Molte scelte stilistiche sono state ben raffigurate grazie alla minuziosità della scrittura della Ferrante. Tra le più particolari ricordiamo la scena in cui viene rappresentata l’ira che, a detta di Elena, colpirebbe le donne come animali invisibili che strisciano ed entrano in loro, attraversandone il corpo e avvelenandolo. Sulla scena vengono visti come “innocui” scarafaggi che escono dalle fogne del rione, una scena quasi normale che si intensifica in maniera iperbolica, accompagnando il disagio dovuto alla visione con il frastuono del frinire degli animali. Anche la violenza, molto presente nei romanzi, è ben rappresentata non solo nelle parole ma soprattutto nelle azioni, con scene di pestaggi e minacce così intense da sembrare realmente accadute.
Tuttavia, come in tutti i prodotti che sono tratti da una materia scritta, qualche differenza c’è, stranamente non a livello di contenuto ma di presentazione dei personaggi a volte troppo semplificati: uno tra questi è, stranamente, proprio Lenù che sembra quasi marginale al confronto con l’affascinante e “cattiva” Lila. Una scelta che sembra tanto ironica quanto ingiusta essendo proprio la giovane Elena la narratrice e, quindi, quella su cui l’autrice si è focalizzata maggiormente attraverso pagine di riflessioni personali e rievocazioni del passato che consentono di avere un quadro psicologico abbastanza chiaro e preciso.
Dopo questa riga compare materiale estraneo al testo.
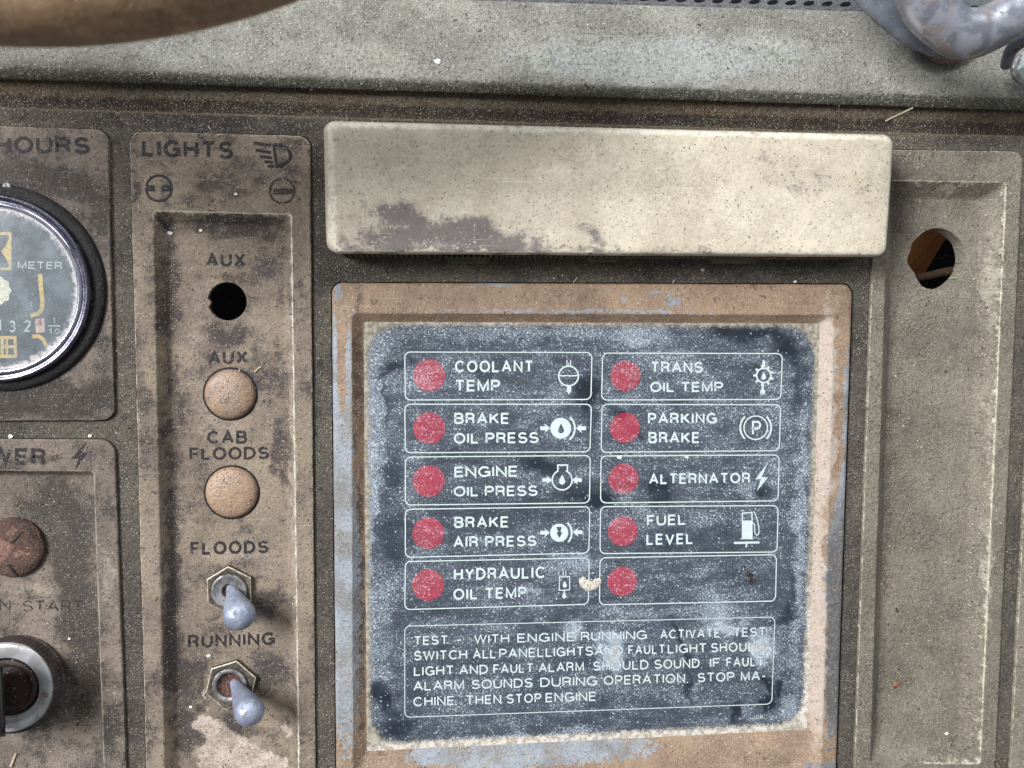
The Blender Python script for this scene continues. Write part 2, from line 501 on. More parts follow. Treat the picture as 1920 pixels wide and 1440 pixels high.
M['plate'] = grime('brown_grey_plate_paint', (136, 123, 112), (118, 107, 99), dgain=1.5, dirt_bias=.16, mottle=6.0, dirt=(60, 56, 53), fleck=0.655, grain=0.22, pit=0.69, bump=1.4, seed=7, patch=(0.22, 0.6), fleck_col=(168, 158, 142),
    dark=[(120, 345, 110, 34, 0, 0.6), (30, 330, 130, 24, 0, .6), (185, 420, 30, 90, 0, .35), (120, 740, 130, 40, 0, 0.8), (30, 760, 200, 30, 0, .7), (190, 640, 30, 60, 0, .2), (70, 865, 30, 10, 0, .8), (110, 855, 30, 10, 0, 0.8), (15, 880, 30, 10, 0, .8),
          (100, 960, 90, 60, 0, 0.5), (130, 1050, 50, 120, 0, 0.7), (160, 1240, 50, 90, 0, 0.95), (150, 1180, 60, 40, 0, .8), (60, 1400, 60, 40, 0, 0.6), (210, 1360, 22, 70, 0, 1.0), (120, 1330, 60, 30, 0, .5)],
    light=[(110, 990, 30, 14, -45, 1.0), (60, 1110, 70, 16, 0, .7), (170, 1400, 40, 50, 0, .55), (205, 1080, 16, 90, 0, .7)], light_col=(164, 154, 138), edge_tone=((176, 166, 150), 0.55))
M['lights_plate'] = grime('stained_tan_plate_paint', (147, 133, 116), (128, 115, 102), mottle=5.4, dgain=1.25, dirt_bias=.08, extra=pale_patch, dirt=(60, 54, 55), fleck=0.665, grain=0.2, pit=0.69, bump=1.3, seed=8, patch=(0.28, 0.6), fleck_col=(182, 172, 154),
    dark=[(430, 345, 100, 30, 0, 0.5), (545, 275, 36, 18, 0, .6), (540, 330, 30, 50, 0, .4), (420, 425, 130, 26, 0, 1.05), (262, 360, 14, 30, 0, .7), (432, 628, 34, 13, 0, 1.0), (430, 620, 60, 22, 0, 0.4), (320, 640, 17, 420, 0, 0.62), (325, 1150, 22, 260, 0, 1.0), (500, 690, 46, 60, 0, 0.8), (455, 510, 80, 26, 0, .35), (425, 520, 44, 12, 0, .5),  # stains; also darker along the channel's top and left wall
          (268, 720, 16, 90, 0, .7), (528, 850, 22, 90, 0, 0.95), (480, 960, 60, 22, 0, .25), (500, 1135, 50, 40, 0, 0.8), (400, 1075, 60, 30, 0, 0.5), (360, 1280, 40, 60, 0, 0.95), (500, 1270, 50, 55, 0, 0.85), (350, 1370, 20, 60, 0, 1.0), (450, 1365, 60, 18, -25, .9), (560, 1090, 18, 24, 0, .5), (562, 1270, 18, 24, 0, .6), (285, 1370, 14, 80, 0, .5), (370, 380, 60, 20, 0, .2),
          (545, 600, 10, 120, 0, .2), (372, 1388, 14, 20, 0, .9), (500, 1400, 22, 14, 0, .5)],
    light=[(430, 1410, 90, 45, -12, 1.3), (390, 1370, 46, 30, 0, 1.0), (440, 1040, 110, 30, 0, .6), (440, 1200, 100, 24, 0, .6), (370, 680, 30, 200, 0, .5), (420, 800, 60, 40, 0, .5), (550, 800, 8, 600, 0, .7), (255, 900, 6, 500, 0, .4)],  # pale patches; thin strips paint the lit rim and outer edge
    light_col=(172, 157, 142), edge_tone=((204, 202, 184), 0.8), z=-10)
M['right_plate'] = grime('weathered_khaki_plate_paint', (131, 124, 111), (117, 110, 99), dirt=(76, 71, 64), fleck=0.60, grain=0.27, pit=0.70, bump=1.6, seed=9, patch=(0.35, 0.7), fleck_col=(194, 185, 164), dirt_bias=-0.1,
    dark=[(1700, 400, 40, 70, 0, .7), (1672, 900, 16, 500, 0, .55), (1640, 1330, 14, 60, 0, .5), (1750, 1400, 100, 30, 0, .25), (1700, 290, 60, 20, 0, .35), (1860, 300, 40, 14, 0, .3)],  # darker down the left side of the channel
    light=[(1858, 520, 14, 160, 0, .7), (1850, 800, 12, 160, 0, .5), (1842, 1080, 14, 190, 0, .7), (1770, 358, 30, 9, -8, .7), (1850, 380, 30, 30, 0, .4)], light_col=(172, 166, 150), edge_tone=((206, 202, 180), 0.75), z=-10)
M['inner_dark'] = grime('unlit_inner_board', (60, 44, 30), (46, 34, 24), dirt=(20, 16, 13), fleck=0.8, grain=0.1, seed=10)
M['black_void'] = grime('black_inner_housing', (14, 13, 12), (10, 9, 9), dirt=(6, 6, 6), fleck=0.9, grain=0.1, seed=11)
M['brown_card'] = grime('brown_backing_board', (238, 156, 82), (220, 138, 68), dirt=(60, 38, 22), fleck=0.8, grain=0.12, seed=12, dirt_bias=-.2)
M['plug'] = grime('tan_painted_plug', (168, 141, 116), (152, 127, 106), mottle=5.5, dirt=(92, 79, 70), rough=0.3, fleck=0.70, grain=0.14, pit=0.655, bump=0.9, seed=13, spec=0.6, pit_col=(84, 70, 58), fleck_col=(204, 192, 174), z=0,
    light=[(418, 752, 16, 14, 0, .3)], dark=[(455, 715, 22, 14, -40, .35), (440, 930, 22, 16, 0, .45), (420, 900, 26, 10, 0, .35)])  # dirt spots and a small highlight painted low left on one dome
M['gasket'] = grime('black_rubber_gasket', (36, 34, 34), (28, 27, 28), dirt=(20, 19, 19), rough=0.65, fleck=0.70, grain=0.3, fleck_col=(92, 84, 76), bump=1.5, seed=14, pit=.8)
M['rust'] = grime('rusted_steel_cap', (98, 76, 68), (84, 62, 56), dirt=(52, 41, 40), rough=0.72, fleck=0.66, grain=0.28, pit=0.66, bump=2.0, seed=15, fleck_col=(176, 136, 108),
    light=[(4, 1030, 20, 30, 0, 1.0), (45, 1035, 18, 8, 0, .8), (25, 995, 14, 10, 0, .8)], light_col=(142, 108, 96), dark=[(60, 1000, 24, 20, 0, .9), (50, 1065, 30, 16, 0, .9), (20, 975, 30, 12, 0, .8), (72, 1040, 14, 30, 0, .8)])
M['grille'] = grime('grey_pressed_grille', (104, 108, 110), (92, 95, 98), dirt=(60, 62, 64), fleck=0.70, grain=0.22, seed=16, bump=1.5, fleck_col=(170, 176, 176), dirt_bias=-.2, z=-20)
M['wheel'] = grime('worn_brown_wheel_rim', (186, 154, 118), (166, 136, 104), mottle=2.4, scratch=0, dirt=(132, 102, 78), rough=0.48, fleck=0.68, grain=0.16, seed=17, bump=1.2, spec=0.5, fleck_col=(206, 182, 150), z=480, dirt_bias=-0.05, grain_px=6,
    light=[(60, 0, 120, 24, 0, .6)], light_col=(212, 186, 148), dark=[(200, 68, 300, 10, 8, .8), (30, 78, 200, 8, 0, .6), (420, 32, 200, 10, 18, .6), (0, 40, 30, 16, 0, .5)])  # lit top and shaded underside of the rim painted into the colour
M['dark_inner_key'] = grime('dark_brown_lock_face', (62, 48, 44), (52, 42, 40), dirt=(34, 28, 27), rough=0.5, fleck=0.72, grain=0.25, seed=18, bump=1.2, pit=.7)


def metal(name, c1, c2, rough=0.35, grime_col=(90, 78, 66), g=0.5, bump=0.8, seed=0, feat=14, metalness=0.85, edge=None):
    t = NT(name)
    n1 = t.noise(feat, 4, 0.65, off=(seed * 13, 2, 1)); n2 = t.noise(3.2, 2, 0.6, off=(seed * 7, 5, 1)); n3 = t.noise(34, 3, off=(seed, 0, 7))
    col = t.mix(t.step(n3, 0.4, 0.6), C3(*c1), C3(*c2))
    k = t.step(n1, 1 - g, 1 - g + 0.14, 0, 0.9)
    col = t.mix(k, col, C3(*grime_col))
    col = t.mix(t.step(n2, 0.66, 0.72, 0, 0.6), col, C3(226, 222, 212))
    if edge: col = t.mix(t.step(t.math('ADD', t.attr('wear'), t.math('MULTIPLY', t.math('SUBTRACT', n1, 0.5), 1.0)), .55, .85), col, C3(*edge))
    r = t.step(k, 0, 1, rough, 0.8)
    mt = t.step(k, 0, 1, metalness, 0.1)
    return t.finish(col, r, t.math('ADD', n1, t.math('MULTIPLY', n2, 0.3)), bdist=bump, metal=mt)


M['lever'] = metal('oxidised_blue_grey_metal', (172, 181, 202), (142, 151, 174), 0.34, (122, 124, 134), 0.49, 2.6, 1, 8, 0.35)
M['nut'] = metal('dirty_plated_steel', (122, 114, 100), (98, 90, 80), 0.5, (62, 54, 48), 0.56, 1.6, 2, 8, 0.5, edge=(214, 208, 190))
M['bushing'] = metal('dull_zinc', (166, 168, 170), (128, 128, 128), 0.42, (84, 74, 66), 0.52, 1.2, 3, 7, 0.6)
M['rust_pit'] = metal('rusty_switch_core', (112, 76, 66), (84, 64, 56), 0.7, (58, 42, 38), 0.55, 2.0, 4, 5, 0.2)
M['chrome'] = metal('polished_chrome', (222, 226, 236), (196, 200, 214), 0.14, (150, 146, 150), 0.33, 0.25, 5, 20, 1.0)
M['chrome_dark'] = metal('tarnished_chrome', (110, 108, 122), (90, 88, 104), 0.2, (64, 60, 68), 0.45, 0.4, 6, 20, 0.9)
M['key_ring'] = metal('worn_nickel_ring', (214, 218, 220), (186, 184, 184), 0.28, (112, 92, 86), 0.47, 1.0, 7, 26, 0.5)
M['knurl'] = metal('grimy_knurled_steel', (104, 96, 92), (84, 76, 74), 0.5, (58, 50, 48), 0.55, 1.0, 8, 12, 0.5)
M['handle'] = metal('scuffed_cast_aluminium', (178, 181, 190), (140, 142, 152), 0.28, (126, 114, 108), 0.47, 2.2, 9, 34, 0.55)
M['handle_flange'] = metal('dull_blue_grey_aluminium', (130, 136, 146), (112, 117, 128), 0.5, (92, 88, 88), 0.47, 1.2, 10, 40, 0.5)
M['bolt'] = metal('bright_zinc_bolt', (226, 240, 240), (196, 214, 214), 0.4, (150, 160, 156), 0.4, 0.8, 11, 20, 0.3)

# ---- the dusty display: one dust function shared by lens, print and lamps
DB = [  # bright patches of dust
    (1085, 1058, 60, 16, 8, 0.34), (1060, 1045, 30, 12, 0, .25), (1150, 1225, 30, 40, 0, 0.9), (1125, 1200, 26, 20, 0, .25), (1425, 1215, 24, 38, 0, 0.85), (1340, 1150, 40, 60, 20, 0.36), (1075, 1182, 24, 14, 0, 0.55), (1365, 1176, 40, 12, 0, .45),
    (705, 760, 26, 190, 0, 0.24), (960, 622, 220, 18, 0, 0.20), (1190, 628, 90, 20, 0, 0.30), (1250, 680, 100, 50, -20, 0.12), (1455, 800, 40, 160, 0, 0.10), (1500, 1000, 16, 330, 0, .30), (1220, 1150, 120, 18, 0, .18),
    (790, 720, 90, 30, 0, .10), (690, 1000, 14, 360, 0, .36), (1400, 1345, 90, 20, 0, .10), (960, 1385, 260, 10, 2, .28), (1480, 1330, 28, 40, 0, .25), (720, 1200, 24, 120, 0, .16), (1010, 770, 60, 20, 30, .08), (1400, 920, 26, 30, 0, .2),
    (990, 1105, 26, 14, 0, .3), (1005, 1170, 30, 10, 0, .2)]
DD = [  # patches wiped clean
    (1098, 735, 26, 36, 0, 0.34), (1110, 790, 16, 60, 0, .16), (895, 700, 30, 12, -30, .22), (960, 800, 26, 60, 30, .10), (1010, 872, 60, 20, -14, 0.30), (1090, 925, 60, 34, 0, 0.22), (730, 690, 60, 7, 18, .22), (725, 740, 6, 60, 12, .2),
    (740, 890, 30, 34, 0, 0.20), (745, 1000, 40, 60, 0, 0.14), (720, 1310, 26, 36, 20, 0.34), (748, 1365, 34, 30, 0, 0.32), (1400, 625, 90, 16, 0, 0.34), (1480, 655, 36, 30, -30, 0.32), (1500, 720, 14, 60, 0, .2), (1180, 795, 10, 44, 40, .30), (1150, 770, 30, 9, -40, .26), (1235, 925, 30, 34, 0, 0.26),
    (1140, 935, 30, 16, 0, 0.26), (1430, 920, 26, 12, 0, 0.3), (1439, 1300, 8, 40, 0, 0.5), (1462, 1290, 10, 20, 0, .4), (1380, 1335, 9, 26, -10, 0.32), (1460, 1160, 30, 16, 10, .24), (1485, 1120, 14, 70, 0, .2), (1280, 1210, 6, 60, 20, .3), (1290, 1290, 5, 40, 12, .26),
    (930, 960, 140, 40, 0, .10), (800, 1150, 50, 12, 0, .14), (850, 860, 60, 14, 0, .12), (1330, 1020, 120, 30, 0, .1), (1130, 1350, 160, 14, 0, .06), (1415, 690, 20, 14, 0, .2)]


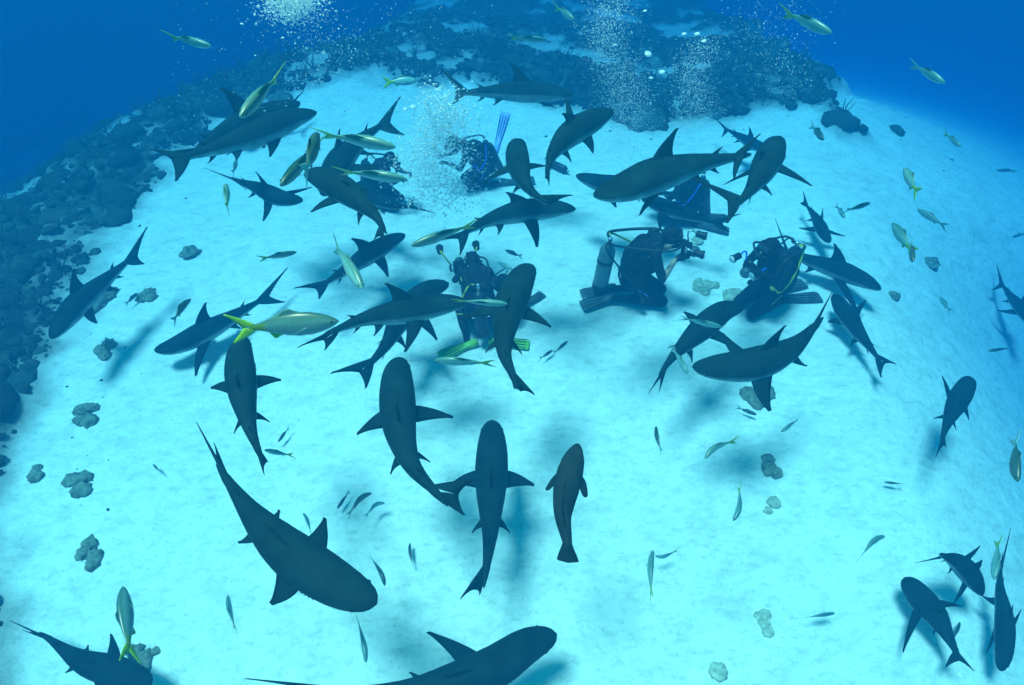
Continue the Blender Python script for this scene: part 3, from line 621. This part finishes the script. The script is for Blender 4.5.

Ovviamente un prodotto visivo deve mostrare più che raccontare ma dato che è presente proprio come filo conduttore tra le varie puntate la voce di Elena da adulta – “prestata” da Alba Rohrwacher – non si vede alcuna giustificazione sul non poterla sfruttare di più e, soprattutto, al meglio.
Certamente non è ancora possibile vedere un prodotto assolutamente perfetto sulla carta e sulla scena, proprio perché gli strumenti a disposizione sono molto diversi anche se complementari, ma non dovrebbe essere questo l’obiettivo principale (anche se auspicabile): quello a cui si cerca di puntare è non solo la realizzazione delle fantasie dei cosiddetti “lettori forti” ma di promuovere un prodotto valido concedendogli una fruibilità globale e, perché no, magari far avvicinare alla lettura!